次の文の[ ]の中の正しいものを選びなさい。

 デジタルの入力スキャナやラスター出力機であっても,装置固有の[A:(1)CPU (2)インタフェイス (3)光学系 (4)電源系]の性能により,実際の分解能である解像力をそれぞれがもっている。画像データを得る場合のサンプリング周波数やCCDの素子数はこれを基にして決められており,[B:(1)解像度は常に解像力を上回る (2)光学解像度とデータの解像度は等しい (3)解像力は常に解像度を上回る (4)解像力と解像度は関係しているが同一とは限らない]。

 スキャナで得られた画像データにソフトウエア的な補正をして,疑似的に解像度を上げたものが補間解像度で,補間[C:(1)によって画質は損なわれる (2)で解像度は高まり光学解像度は気にしなくて良い (3)解像度を下げて使うのが良い (4)方法により画質は異なる]。

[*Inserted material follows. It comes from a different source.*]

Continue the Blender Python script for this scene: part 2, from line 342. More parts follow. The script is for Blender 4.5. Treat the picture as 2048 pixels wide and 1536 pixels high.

 一般に,カラー原稿の拡大率を考慮して,出力線数の2倍の解像度でスキャンすると良いといわれている。しかし実際の適応を考えると,65線で出力するのに130dpiで入力するのは[D:(1)多すぎる (2)ちょうどよい (3)少なすぎる]し,300線で出力するのに600dpiで入力するのは[E:(1)多すぎる (2)ちょうどよい (3)少なすぎる]。

 必要以上の高解像度で入力しても,画質の向上には結び付かない場合がある。人間の目は,画像の解像度が[F:(1)65 (2)130 (3)300 (4)600]dpiを超えると,急に画質の差がわかりにくくなる。そのため,最終倍率を考慮した出力サイズで250〜300dpi程度になるようにし,そこから逆算して入力解像度を決める方法が適切である。一般的な線数である150〜175線で,倍率が原寸程度であれば,その[G:(1)1 (2)2 (3)3 (4)4]倍程度が適切なスキャン解像度となる。


    ■模範解答■
    A(3),B(4),C(4),D(3),E(1),F(3),G(2)

    ■出題のポイント■
     印刷のためには,データを入力する段階が重要である。画像入力の場合は,出力解像度に見合った解像度で入力しなければ,品質の高い印刷物は制作できない。ここでは,多様化した入力機器の特性と,出力解像度,入力解像度の関係を理解すること。

    ■問題解説■
     デジタルの入力スキャナやラスター出力機はそれぞれ,装置固有の光学系の性能により,実際の分解能である解像力をもっている。画像データを得る際のサンプリング周波数やCCD(Charge Coupled Device)の素子数は,この解像力をもとに決められている。ただし,解像力と解像度は関係しているが,同一とは限らない。

     連続的に濃度が変化するアナログ画像をコンピュータでデジタル化するには,その画像濃度を一定間隔で最小の単位(画素)に分割して,各区間内の平均濃度を求める。この操作をサンプリングという。また,サンプリング周波数とは,繰り返し行う一定間隔の区切りの細かさを示す数値である。サンプリング周波数の値が大きいほど,アナログ画像を細かく区切っている。

     解像力は写真画像,印刷画像の被写体の細部をどこまで再現できるかを示す。その程度を,互いに接近した2本の線を明確に区別できる最小の距離で表す。つまり,1インチにおいて何本の線を区別できるかを示す単位lpi(line per inch)を使う。一方,解像度は入力スキャナ,プリンタ,イメージセッタなどの入出力の精度を表す。一般に,1インチ当たりのドット数dpi(dot per inch)を使う。

     スキャナで得られた画像データにソフトウエアなどで補正を行い,擬似的に解像度を上げたものを補間解像度という。補間解像度が同じでもこの補間方法によって画質は異なる。

     スキャナ入力の際には,カラー原稿の拡大率を考慮する必要があり,出力線数の2倍の解像度でスキャンすれば良いとされている。しかし実際には,65線で出力するのに130dpiで入力するのは少なすぎるし,300線で出力するのに600dpiで入力するのは多すぎる。

     これは,人間の目では画像解像度が300dpiを超えた途端に,画質の差がわかりにくくなるためである。そのため,人間の目が鋭敏に画像を解析する300dpi未満の範囲では,入力解像度を出力線数の2倍以上に設定しなければならない。その意味で,65線で出力する場合に130dpiで入力するのでは少なすぎる。

     一方,人間の目が画質の差を見分けにくくなる300dpi以上では,入力解像度を出力線数の2倍以下に設定すれば良い。つまり,300線で出力する場合,600dpiの入力では多すぎることになる。

     一般的な線数は150〜175線である。倍率が原寸程度のケースでは,その2倍程度(300〜350dpi)のスキャン解像度が適切である。